Franz Joseph Haydn (1732-1809)

Te Deum in C

Te Deum laudamus
Te ergo quaesumus
Aeterna fac cum sanctis Tuis

Haydn wrote his first Te Deum in 1765, but this, his second, comes from 1799-1800, in the midst of the final great phase of creativity which has left us the six late masses and the oratorios "The Creation" and "The Seasons". Consequently every bar of this magnificent festive work shows the hand of a master-craftsman at the summit of a long and brilliant career. Haydn sets it in the traditional festive key of C major, and decks out his orchestra with the trumpets, drums, flutes and C-horns that the 18th Century required for grand musical celebration. There are no soloists and the work's three-part structure makes it, in effect, a concerto for chorus and orchestra. More important, though, than any technical consideration is the exuberant and whole-hearted feeling that Haydn puts into this brief sacred work. "The thought of God fills me with such confidence, such joy, that I should set even a miserere to cheerful music" Haydn wrote, and in writing a Te Deum, a hymn of praise and thanks, he surpassed himself.

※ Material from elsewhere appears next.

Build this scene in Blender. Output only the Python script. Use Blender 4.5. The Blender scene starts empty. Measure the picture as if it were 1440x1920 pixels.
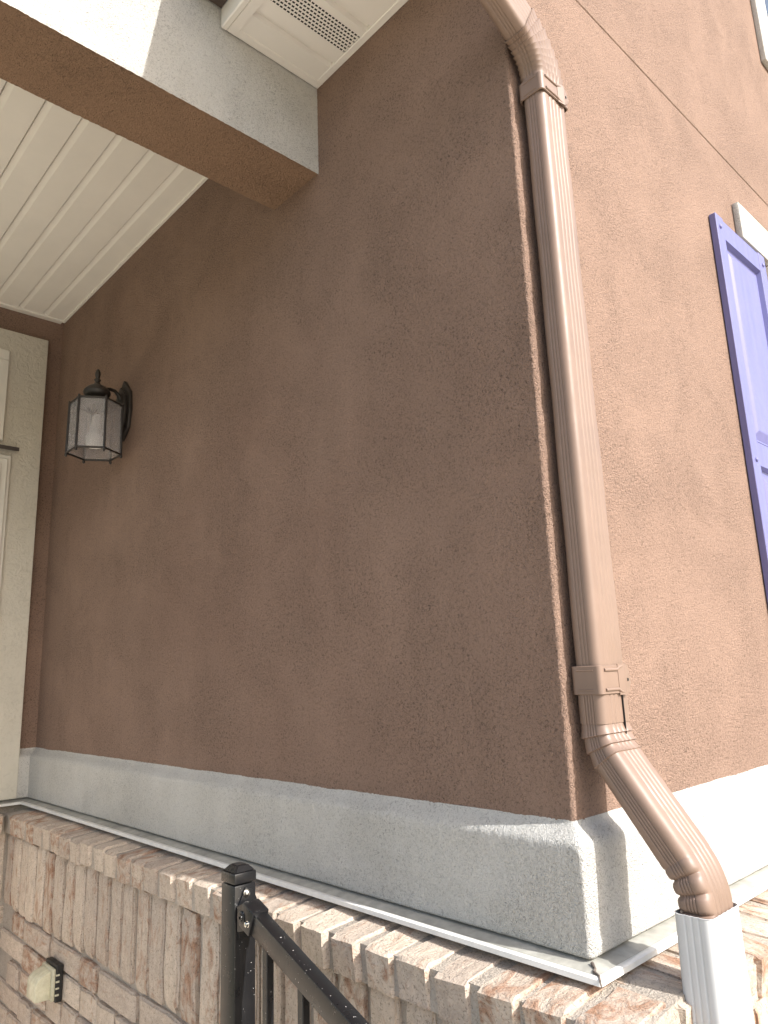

Nowhere in all his music will we find so spontaneous and overwhelmingly cheerful an opening as in the first movement of this Te Deum, a vigorous and brilliant march which the chorus joins with the unison shout "Te Deum laudamus!". The chromatic, C minor Lento, "" Te ergo quaesumus"takes us briefly into the gloomy world of the prelude to "The Creation", but only long enough to allow the final Allegro "Aeterna fac cum sanctis Tuis", incorporating a recklessly syncopated fugue, to burst in with even more joyful splendour. The work was commissioned by the Empress Maria Theresa and was first performed at the Eszterhazy palace at Eisenstadt on the occasion of the visit of Admiral Nelson. He reputedly presented Haydn with his gold watch, asking in return only the pen with which Haydn had written the Te Deum and D minor Mass! While it is difficult to imagine a work more different in mood from Mozart's Requiem, both are late masterpieces from the two greatest composers of the classical era, and the Te Deum expresses the good-natured and optimistic genius of its composer as surely and completely as the Requiem shows us Mozart's much darker vision.